* Dataset section:
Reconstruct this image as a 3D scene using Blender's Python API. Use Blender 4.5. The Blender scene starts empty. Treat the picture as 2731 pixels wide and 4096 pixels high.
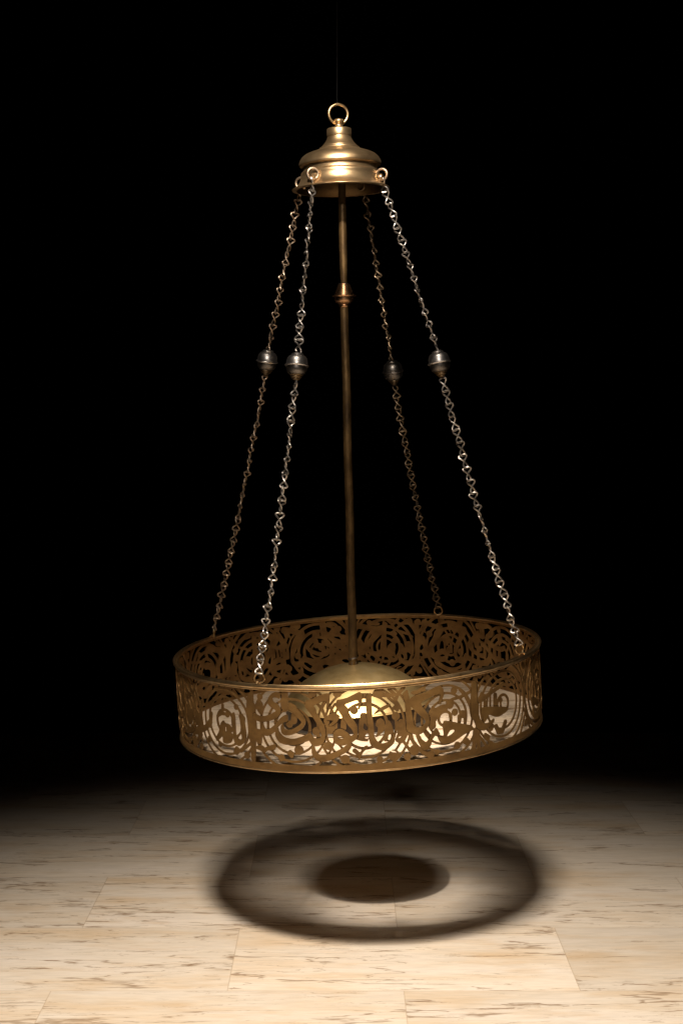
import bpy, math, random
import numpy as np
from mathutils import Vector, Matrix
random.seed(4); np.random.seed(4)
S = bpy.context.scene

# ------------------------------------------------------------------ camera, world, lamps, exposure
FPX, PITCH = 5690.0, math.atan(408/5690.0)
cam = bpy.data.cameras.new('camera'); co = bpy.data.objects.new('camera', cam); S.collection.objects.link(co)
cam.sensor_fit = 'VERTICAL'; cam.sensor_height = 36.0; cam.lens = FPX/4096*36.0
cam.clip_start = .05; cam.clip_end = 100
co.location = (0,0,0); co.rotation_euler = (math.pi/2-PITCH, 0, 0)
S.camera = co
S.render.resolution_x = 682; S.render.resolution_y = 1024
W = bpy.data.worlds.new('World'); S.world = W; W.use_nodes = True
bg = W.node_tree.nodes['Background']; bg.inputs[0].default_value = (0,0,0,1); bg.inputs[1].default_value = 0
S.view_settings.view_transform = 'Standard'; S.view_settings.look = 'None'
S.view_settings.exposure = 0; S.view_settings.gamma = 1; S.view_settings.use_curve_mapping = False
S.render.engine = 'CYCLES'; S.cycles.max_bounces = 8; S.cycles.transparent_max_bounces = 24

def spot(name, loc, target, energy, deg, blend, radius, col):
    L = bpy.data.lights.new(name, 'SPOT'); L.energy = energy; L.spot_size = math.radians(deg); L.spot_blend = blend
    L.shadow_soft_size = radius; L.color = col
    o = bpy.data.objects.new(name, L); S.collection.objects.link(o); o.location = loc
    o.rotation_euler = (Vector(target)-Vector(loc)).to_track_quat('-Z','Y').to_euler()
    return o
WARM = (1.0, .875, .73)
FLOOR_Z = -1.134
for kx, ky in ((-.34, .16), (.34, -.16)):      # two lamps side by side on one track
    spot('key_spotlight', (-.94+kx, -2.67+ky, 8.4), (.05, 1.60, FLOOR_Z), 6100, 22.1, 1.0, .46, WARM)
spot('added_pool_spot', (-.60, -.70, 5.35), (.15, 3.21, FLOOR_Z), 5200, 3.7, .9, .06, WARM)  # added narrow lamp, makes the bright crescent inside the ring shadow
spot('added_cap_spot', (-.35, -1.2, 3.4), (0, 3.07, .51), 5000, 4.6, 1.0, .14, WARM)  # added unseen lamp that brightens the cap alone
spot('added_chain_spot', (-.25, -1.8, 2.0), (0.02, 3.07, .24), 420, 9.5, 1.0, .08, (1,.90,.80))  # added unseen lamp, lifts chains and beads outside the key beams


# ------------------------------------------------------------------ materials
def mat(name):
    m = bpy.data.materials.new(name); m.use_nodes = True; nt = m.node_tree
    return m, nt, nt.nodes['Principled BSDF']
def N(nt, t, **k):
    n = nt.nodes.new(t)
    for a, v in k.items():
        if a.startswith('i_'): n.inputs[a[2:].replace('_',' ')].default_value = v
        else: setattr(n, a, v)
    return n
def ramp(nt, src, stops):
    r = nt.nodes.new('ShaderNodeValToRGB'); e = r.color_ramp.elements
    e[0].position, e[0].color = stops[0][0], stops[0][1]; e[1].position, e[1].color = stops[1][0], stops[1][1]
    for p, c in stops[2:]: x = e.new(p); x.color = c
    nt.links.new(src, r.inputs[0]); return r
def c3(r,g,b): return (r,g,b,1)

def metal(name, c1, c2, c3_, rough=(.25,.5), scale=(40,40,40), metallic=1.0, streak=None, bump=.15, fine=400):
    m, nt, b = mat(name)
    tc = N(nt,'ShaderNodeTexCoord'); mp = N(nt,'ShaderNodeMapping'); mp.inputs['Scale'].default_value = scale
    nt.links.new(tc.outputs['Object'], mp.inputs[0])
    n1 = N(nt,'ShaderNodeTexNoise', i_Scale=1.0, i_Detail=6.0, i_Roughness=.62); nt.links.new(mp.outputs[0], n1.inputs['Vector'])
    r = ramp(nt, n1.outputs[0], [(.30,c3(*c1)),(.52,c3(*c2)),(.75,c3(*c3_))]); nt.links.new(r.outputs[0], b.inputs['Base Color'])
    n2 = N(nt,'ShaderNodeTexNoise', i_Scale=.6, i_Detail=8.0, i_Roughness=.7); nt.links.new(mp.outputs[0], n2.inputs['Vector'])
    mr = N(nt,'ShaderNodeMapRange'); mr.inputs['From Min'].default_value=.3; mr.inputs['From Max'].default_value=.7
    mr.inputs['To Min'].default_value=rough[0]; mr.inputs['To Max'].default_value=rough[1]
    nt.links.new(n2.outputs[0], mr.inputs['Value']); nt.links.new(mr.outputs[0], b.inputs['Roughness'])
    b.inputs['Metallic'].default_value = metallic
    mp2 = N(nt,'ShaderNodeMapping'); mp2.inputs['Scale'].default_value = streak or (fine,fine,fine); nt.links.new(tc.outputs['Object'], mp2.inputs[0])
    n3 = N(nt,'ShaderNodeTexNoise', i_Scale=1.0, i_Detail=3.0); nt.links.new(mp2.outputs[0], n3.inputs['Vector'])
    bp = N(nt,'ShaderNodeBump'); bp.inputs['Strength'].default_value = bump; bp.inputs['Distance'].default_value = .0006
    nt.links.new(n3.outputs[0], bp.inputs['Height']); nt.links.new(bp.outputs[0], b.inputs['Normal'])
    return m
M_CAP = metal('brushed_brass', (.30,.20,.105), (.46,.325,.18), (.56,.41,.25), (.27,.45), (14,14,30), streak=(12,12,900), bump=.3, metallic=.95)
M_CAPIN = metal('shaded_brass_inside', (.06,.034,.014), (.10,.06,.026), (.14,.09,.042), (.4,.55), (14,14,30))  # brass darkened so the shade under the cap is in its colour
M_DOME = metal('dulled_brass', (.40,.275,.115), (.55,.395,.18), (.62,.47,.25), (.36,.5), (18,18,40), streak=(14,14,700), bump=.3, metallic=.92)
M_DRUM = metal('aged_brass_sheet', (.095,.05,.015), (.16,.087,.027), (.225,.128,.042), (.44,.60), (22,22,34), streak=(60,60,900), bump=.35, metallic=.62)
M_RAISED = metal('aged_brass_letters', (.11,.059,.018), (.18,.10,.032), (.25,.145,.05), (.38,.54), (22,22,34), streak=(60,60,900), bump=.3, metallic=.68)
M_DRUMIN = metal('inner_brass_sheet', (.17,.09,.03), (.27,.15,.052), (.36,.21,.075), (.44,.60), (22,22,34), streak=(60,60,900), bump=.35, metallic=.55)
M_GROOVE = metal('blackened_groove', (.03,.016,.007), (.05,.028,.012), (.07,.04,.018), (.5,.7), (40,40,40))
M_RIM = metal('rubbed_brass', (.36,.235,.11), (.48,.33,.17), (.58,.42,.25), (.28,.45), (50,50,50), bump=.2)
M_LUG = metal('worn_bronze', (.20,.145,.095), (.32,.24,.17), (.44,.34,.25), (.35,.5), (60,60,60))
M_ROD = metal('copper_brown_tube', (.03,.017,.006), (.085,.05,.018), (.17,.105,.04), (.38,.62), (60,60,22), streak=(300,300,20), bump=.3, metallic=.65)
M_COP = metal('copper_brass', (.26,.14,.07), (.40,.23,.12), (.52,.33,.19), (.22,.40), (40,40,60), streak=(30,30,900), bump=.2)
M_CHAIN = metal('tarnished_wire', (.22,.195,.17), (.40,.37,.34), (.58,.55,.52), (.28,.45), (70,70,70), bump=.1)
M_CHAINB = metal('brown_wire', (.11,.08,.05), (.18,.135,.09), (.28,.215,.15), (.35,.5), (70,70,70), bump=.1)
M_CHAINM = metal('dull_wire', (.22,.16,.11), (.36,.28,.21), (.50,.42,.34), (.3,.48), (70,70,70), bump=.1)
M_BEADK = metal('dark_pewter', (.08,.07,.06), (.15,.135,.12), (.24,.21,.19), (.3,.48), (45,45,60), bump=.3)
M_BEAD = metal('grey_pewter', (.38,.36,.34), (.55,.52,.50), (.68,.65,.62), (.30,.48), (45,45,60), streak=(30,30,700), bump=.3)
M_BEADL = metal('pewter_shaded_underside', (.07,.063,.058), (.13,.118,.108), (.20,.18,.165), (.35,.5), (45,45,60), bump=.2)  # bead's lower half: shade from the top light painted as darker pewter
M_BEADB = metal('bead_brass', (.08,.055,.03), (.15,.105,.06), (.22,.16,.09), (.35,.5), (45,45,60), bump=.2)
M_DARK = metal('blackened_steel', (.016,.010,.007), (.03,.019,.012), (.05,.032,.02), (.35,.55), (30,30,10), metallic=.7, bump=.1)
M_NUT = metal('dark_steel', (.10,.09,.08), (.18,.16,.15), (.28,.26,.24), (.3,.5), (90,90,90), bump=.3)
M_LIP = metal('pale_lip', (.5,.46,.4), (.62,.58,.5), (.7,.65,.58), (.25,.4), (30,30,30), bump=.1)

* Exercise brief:
Starting at the top of the listing above, please restate word for word each line up to and including the one that holds "1.0, .08, (1,.90,.80))", omitting every image.

* Complete output:
Reconstruct this image as a 3D scene using Blender's Python API. Use Blender 4.5. The Blender scene starts empty. Treat the picture as 2731 pixels wide and 4096 pixels high.
import bpy, math, random
import numpy as np
from mathutils import Vector, Matrix
random.seed(4); np.random.seed(4)
S = bpy.context.scene

# ------------------------------------------------------------------ camera, world, lamps, exposure
FPX, PITCH = 5690.0, math.atan(408/5690.0)
cam = bpy.data.cameras.new('camera'); co = bpy.data.objects.new('camera', cam); S.collection.objects.link(co)
cam.sensor_fit = 'VERTICAL'; cam.sensor_height = 36.0; cam.lens = FPX/4096*36.0
cam.clip_start = .05; cam.clip_end = 100
co.location = (0,0,0); co.rotation_euler = (math.pi/2-PITCH, 0, 0)
S.camera = co
S.render.resolution_x = 682; S.render.resolution_y = 1024
W = bpy.data.worlds.new('World'); S.world = W; W.use_nodes = True
bg = W.node_tree.nodes['Background']; bg.inputs[0].default_value = (0,0,0,1); bg.inputs[1].default_value = 0
S.view_settings.view_transform = 'Standard'; S.view_settings.look = 'None'
S.view_settings.exposure = 0; S.view_settings.gamma = 1; S.view_settings.use_curve_mapping = False
S.render.engine = 'CYCLES'; S.cycles.max_bounces = 8; S.cycles.transparent_max_bounces = 24

def spot(name, loc, target, energy, deg, blend, radius, col):
    L = bpy.data.lights.new(name, 'SPOT'); L.energy = energy; L.spot_size = math.radians(deg); L.spot_blend = blend
    L.shadow_soft_size = radius; L.color = col
    o = bpy.data.objects.new(name, L); S.collection.objects.link(o); o.location = loc
    o.rotation_euler = (Vector(target)-Vector(loc)).to_track_quat('-Z','Y').to_euler()
    return o
WARM = (1.0, .875, .73)
FLOOR_Z = -1.134
for kx, ky in ((-.34, .16), (.34, -.16)):      # two lamps side by side on one track
    spot('key_spotlight', (-.94+kx, -2.67+ky, 8.4), (.05, 1.60, FLOOR_Z), 6100, 22.1, 1.0, .46, WARM)
spot('added_pool_spot', (-.60, -.70, 5.35), (.15, 3.21, FLOOR_Z), 5200, 3.7, .9, .06, WARM)  # added narrow lamp, makes the bright crescent inside the ring shadow
spot('added_cap_spot', (-.35, -1.2, 3.4), (0, 3.07, .51), 5000, 4.6, 1.0, .14, WARM)  # added unseen lamp that brightens the cap alone
spot('added_chain_spot', (-.25, -1.8, 2.0), (0.02, 3.07, .24), 420, 9.5, 1.0, .08, (1,.90,.80))  # added unseen lamp, lifts chains and beads outside the key beams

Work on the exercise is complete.